>> START

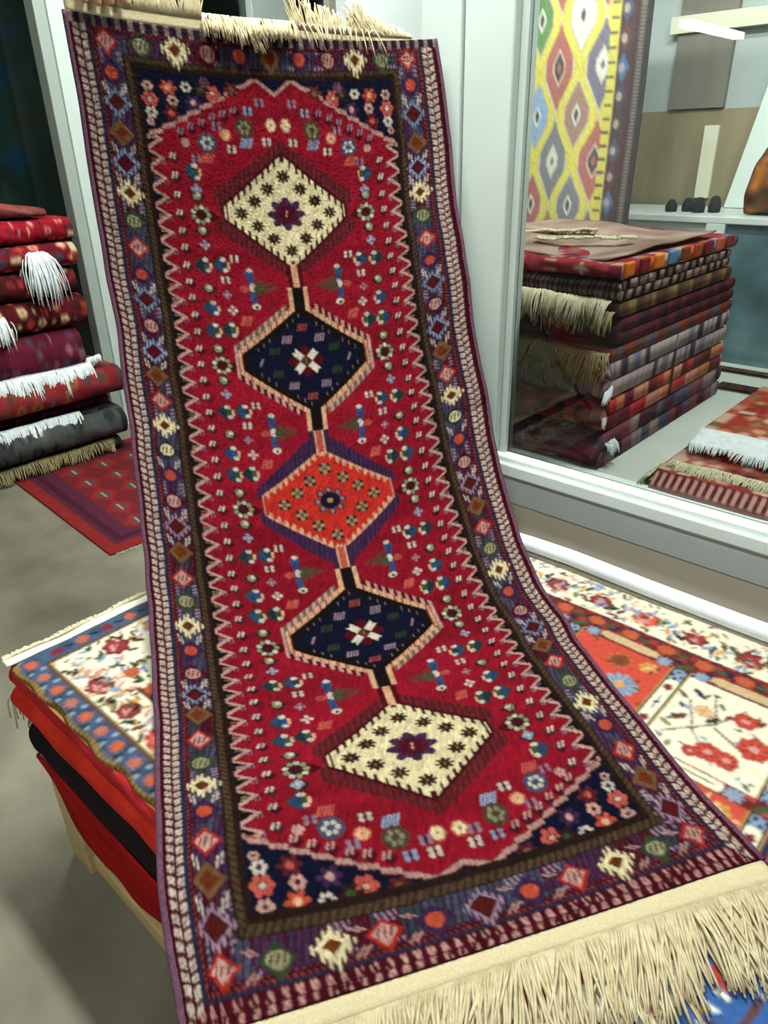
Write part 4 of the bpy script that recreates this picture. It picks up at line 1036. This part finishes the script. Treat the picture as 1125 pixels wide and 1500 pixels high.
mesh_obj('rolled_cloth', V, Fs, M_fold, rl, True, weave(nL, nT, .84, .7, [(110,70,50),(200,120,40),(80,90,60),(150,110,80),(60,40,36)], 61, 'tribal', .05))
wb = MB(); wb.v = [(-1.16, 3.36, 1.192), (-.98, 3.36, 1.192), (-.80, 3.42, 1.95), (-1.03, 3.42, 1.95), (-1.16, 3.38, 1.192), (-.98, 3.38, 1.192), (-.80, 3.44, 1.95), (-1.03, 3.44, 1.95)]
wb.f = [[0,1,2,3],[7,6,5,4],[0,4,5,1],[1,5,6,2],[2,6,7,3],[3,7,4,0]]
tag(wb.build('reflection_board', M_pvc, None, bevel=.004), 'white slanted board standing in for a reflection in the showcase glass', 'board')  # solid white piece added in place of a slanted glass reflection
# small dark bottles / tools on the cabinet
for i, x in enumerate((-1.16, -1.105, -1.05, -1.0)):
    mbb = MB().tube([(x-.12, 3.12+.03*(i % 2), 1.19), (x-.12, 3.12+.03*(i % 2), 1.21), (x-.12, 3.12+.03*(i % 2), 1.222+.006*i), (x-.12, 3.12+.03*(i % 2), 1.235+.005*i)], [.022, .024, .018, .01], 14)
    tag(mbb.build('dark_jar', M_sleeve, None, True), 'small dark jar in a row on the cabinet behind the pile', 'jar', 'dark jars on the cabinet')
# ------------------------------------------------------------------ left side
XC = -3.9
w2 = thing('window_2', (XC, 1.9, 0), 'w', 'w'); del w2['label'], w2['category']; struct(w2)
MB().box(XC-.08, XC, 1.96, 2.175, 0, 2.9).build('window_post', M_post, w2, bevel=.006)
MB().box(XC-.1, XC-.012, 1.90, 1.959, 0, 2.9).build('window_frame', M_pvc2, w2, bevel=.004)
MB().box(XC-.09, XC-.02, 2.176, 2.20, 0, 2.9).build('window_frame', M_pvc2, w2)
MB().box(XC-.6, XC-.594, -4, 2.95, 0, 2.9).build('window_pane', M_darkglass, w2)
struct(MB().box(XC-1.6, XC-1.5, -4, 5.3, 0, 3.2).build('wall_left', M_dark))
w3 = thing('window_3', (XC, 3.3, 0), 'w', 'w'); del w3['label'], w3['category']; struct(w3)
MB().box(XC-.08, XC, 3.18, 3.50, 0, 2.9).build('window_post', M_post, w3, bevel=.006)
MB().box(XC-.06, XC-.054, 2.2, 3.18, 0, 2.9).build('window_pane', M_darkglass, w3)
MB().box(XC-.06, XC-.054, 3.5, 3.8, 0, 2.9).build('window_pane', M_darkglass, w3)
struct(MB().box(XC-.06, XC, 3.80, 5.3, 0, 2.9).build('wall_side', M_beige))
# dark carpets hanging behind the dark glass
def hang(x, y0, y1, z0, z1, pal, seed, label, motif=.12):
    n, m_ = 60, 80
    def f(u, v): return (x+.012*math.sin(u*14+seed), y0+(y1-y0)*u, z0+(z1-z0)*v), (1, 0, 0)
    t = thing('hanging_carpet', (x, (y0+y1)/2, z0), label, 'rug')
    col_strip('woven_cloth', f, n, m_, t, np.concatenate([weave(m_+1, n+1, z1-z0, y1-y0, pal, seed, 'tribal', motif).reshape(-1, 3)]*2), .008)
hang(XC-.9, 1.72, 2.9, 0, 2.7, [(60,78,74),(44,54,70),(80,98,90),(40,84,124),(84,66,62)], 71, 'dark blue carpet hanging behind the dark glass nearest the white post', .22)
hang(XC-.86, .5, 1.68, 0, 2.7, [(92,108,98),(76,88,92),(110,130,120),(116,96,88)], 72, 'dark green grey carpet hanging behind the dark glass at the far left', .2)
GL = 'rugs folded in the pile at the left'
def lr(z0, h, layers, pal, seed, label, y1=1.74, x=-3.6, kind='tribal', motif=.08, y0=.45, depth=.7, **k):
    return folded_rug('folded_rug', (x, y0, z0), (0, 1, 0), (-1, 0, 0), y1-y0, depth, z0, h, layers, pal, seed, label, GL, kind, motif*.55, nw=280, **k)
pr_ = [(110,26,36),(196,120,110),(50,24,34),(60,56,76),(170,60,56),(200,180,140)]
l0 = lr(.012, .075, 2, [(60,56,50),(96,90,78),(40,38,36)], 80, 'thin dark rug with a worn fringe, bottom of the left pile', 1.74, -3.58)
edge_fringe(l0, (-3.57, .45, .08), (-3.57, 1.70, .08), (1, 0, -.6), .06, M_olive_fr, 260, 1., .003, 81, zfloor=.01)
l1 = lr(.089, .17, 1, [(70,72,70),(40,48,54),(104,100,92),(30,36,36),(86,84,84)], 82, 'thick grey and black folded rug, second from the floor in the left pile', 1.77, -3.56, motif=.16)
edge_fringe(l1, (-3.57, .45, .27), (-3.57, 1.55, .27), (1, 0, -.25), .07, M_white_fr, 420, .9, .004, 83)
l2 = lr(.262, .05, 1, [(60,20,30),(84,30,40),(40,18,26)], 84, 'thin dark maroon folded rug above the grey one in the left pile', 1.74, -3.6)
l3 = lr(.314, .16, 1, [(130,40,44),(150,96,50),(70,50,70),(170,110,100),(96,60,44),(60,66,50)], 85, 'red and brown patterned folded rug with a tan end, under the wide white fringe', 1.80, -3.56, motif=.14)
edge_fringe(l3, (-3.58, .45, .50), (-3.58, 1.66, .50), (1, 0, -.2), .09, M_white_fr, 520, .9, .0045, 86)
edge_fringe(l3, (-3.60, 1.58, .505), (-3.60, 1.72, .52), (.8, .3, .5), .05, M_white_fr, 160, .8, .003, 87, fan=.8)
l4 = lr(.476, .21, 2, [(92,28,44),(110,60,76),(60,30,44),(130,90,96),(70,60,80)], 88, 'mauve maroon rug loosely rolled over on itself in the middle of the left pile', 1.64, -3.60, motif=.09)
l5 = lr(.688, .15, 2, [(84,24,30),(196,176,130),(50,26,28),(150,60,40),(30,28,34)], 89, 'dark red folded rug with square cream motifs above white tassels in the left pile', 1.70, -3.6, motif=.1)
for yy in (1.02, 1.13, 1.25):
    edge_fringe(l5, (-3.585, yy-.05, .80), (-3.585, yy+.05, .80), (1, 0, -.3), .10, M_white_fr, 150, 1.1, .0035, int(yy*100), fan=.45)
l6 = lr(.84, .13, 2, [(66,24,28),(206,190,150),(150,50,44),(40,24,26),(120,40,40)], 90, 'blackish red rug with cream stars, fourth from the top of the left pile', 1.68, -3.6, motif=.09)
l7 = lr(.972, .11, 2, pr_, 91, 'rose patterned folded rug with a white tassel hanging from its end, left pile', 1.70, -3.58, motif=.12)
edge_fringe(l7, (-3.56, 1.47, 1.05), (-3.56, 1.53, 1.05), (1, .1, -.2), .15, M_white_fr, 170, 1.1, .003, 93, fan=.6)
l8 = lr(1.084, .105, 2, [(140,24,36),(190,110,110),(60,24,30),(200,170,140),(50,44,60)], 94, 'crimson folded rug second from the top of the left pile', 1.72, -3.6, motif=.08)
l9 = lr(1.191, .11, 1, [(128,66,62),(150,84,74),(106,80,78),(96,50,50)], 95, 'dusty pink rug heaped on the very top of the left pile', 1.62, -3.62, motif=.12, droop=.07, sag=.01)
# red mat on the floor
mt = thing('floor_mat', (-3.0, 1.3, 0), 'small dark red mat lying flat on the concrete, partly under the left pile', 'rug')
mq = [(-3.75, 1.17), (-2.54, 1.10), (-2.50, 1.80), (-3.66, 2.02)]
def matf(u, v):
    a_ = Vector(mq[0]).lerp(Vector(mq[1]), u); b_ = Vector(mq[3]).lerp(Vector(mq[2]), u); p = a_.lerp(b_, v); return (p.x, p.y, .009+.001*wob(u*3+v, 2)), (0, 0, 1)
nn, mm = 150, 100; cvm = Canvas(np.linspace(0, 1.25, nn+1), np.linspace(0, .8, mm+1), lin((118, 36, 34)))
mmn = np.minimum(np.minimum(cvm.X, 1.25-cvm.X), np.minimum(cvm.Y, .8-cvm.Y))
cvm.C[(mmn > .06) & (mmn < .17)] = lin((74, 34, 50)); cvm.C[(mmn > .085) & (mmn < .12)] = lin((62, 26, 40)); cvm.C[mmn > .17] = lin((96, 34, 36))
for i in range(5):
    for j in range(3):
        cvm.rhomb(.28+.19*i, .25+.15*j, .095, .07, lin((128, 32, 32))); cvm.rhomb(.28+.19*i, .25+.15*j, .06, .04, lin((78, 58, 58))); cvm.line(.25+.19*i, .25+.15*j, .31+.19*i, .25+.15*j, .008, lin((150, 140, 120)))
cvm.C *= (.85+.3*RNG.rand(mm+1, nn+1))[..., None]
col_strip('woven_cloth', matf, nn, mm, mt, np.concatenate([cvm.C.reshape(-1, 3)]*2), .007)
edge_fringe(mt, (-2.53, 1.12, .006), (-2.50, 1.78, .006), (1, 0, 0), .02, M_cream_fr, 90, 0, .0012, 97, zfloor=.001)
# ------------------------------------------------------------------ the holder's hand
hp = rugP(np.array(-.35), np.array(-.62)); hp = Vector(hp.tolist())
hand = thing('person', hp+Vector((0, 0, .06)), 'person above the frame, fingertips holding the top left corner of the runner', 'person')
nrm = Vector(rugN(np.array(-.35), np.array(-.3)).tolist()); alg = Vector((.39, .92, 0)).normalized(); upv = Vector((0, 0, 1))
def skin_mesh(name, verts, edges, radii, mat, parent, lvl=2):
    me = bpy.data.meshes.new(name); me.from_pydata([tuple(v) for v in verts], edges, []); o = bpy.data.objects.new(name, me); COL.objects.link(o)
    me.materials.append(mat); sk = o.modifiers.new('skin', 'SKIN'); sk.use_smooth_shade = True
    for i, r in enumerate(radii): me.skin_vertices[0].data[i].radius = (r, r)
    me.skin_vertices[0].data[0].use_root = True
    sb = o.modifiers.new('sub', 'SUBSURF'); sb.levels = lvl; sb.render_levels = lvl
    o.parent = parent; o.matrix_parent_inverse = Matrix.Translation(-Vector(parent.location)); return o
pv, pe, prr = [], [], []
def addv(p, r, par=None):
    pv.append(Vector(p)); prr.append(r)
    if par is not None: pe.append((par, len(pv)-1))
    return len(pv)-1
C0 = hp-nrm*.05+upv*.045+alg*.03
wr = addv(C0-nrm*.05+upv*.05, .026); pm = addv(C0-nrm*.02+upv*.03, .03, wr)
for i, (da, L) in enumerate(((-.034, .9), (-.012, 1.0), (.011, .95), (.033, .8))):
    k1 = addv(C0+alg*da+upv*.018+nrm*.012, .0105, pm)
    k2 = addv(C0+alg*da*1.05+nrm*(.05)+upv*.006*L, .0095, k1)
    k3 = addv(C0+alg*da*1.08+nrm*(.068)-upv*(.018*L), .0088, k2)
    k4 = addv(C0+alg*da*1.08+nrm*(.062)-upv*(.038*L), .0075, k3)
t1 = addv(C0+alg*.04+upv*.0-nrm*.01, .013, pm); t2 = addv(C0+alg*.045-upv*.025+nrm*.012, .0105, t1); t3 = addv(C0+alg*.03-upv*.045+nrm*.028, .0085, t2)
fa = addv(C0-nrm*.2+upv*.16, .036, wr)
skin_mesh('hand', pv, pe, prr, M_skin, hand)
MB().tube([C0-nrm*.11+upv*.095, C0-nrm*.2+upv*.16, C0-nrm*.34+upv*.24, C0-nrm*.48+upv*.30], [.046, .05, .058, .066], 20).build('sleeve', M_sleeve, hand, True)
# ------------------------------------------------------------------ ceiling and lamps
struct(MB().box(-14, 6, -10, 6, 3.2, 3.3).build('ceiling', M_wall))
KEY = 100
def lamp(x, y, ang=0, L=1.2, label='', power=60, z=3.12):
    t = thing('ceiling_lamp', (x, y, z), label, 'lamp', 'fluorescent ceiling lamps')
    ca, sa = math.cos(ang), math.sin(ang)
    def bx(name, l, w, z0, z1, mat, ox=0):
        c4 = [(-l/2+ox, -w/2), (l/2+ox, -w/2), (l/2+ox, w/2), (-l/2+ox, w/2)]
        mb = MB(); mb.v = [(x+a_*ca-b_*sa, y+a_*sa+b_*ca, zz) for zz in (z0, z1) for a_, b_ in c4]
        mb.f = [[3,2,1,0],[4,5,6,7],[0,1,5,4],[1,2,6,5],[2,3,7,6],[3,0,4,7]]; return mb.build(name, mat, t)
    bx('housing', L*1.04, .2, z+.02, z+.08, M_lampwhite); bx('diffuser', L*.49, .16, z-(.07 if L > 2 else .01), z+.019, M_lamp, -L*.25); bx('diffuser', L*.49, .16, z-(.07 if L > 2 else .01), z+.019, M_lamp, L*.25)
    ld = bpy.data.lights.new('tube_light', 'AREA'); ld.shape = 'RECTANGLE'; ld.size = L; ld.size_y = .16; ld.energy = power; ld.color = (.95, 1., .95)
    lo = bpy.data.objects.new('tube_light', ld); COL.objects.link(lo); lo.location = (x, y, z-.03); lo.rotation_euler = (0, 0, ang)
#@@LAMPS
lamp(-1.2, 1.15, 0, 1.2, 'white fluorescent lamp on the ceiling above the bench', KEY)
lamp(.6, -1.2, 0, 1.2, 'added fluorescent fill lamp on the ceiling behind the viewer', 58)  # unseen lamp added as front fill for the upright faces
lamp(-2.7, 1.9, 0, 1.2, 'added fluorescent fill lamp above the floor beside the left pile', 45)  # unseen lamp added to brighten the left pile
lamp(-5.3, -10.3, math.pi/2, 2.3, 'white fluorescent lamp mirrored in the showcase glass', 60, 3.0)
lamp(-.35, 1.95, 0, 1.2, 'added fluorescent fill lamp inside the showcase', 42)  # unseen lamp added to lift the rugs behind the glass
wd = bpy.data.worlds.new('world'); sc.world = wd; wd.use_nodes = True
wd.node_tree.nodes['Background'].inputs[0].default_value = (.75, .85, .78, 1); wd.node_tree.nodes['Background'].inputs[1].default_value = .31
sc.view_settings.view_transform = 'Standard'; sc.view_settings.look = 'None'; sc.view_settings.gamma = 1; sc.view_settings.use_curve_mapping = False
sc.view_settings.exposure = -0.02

>> END
>> START

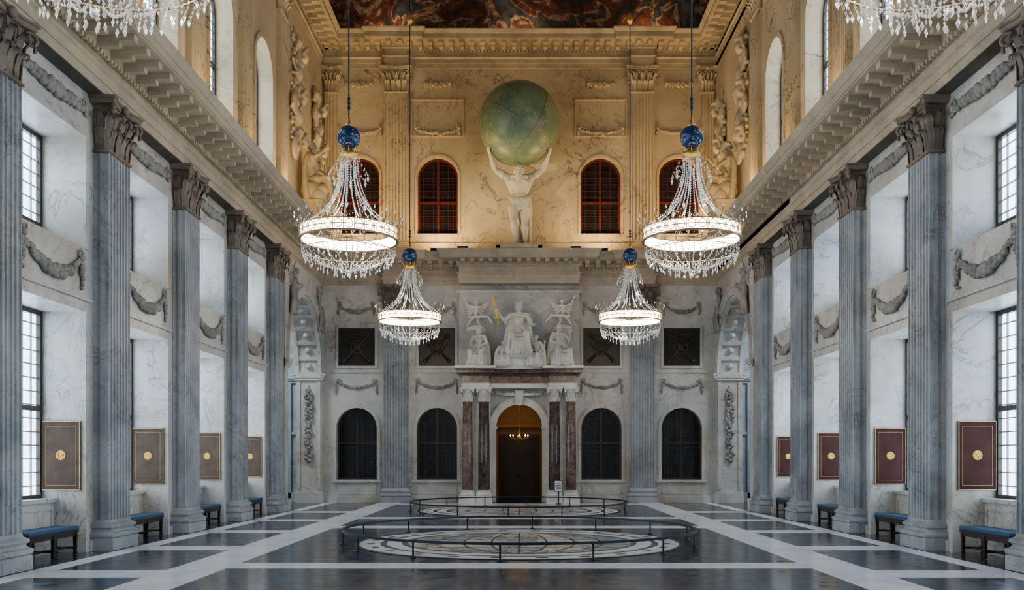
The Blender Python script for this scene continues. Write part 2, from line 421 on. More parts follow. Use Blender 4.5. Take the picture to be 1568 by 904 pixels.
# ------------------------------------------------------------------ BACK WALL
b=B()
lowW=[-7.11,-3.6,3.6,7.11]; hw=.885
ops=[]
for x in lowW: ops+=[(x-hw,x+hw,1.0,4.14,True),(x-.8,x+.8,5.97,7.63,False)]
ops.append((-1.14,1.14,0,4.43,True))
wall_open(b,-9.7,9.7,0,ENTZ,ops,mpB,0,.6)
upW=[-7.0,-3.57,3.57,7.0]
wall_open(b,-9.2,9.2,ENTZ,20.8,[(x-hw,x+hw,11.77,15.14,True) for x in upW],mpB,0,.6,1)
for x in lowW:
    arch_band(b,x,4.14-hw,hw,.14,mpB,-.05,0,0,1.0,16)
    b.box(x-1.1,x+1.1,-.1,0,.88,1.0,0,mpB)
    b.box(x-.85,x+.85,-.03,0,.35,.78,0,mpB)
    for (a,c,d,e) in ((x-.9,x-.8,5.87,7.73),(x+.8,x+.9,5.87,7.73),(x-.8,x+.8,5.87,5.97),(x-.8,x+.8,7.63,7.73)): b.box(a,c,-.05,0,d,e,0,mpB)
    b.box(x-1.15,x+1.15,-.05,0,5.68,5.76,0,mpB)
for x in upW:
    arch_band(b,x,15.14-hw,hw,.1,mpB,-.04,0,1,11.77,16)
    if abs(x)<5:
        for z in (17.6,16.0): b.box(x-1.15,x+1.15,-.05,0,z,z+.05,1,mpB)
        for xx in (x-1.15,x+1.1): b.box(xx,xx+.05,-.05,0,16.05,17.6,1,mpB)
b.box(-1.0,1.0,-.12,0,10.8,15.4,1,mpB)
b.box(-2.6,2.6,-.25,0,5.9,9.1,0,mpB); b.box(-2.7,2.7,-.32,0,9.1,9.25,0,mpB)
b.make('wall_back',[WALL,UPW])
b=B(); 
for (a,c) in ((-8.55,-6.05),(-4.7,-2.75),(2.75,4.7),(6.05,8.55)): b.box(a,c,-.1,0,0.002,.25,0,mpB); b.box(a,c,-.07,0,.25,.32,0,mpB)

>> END

Note how many lines of the material contain the string "wide". Then report that number by itself.

▸ **Finished task**
2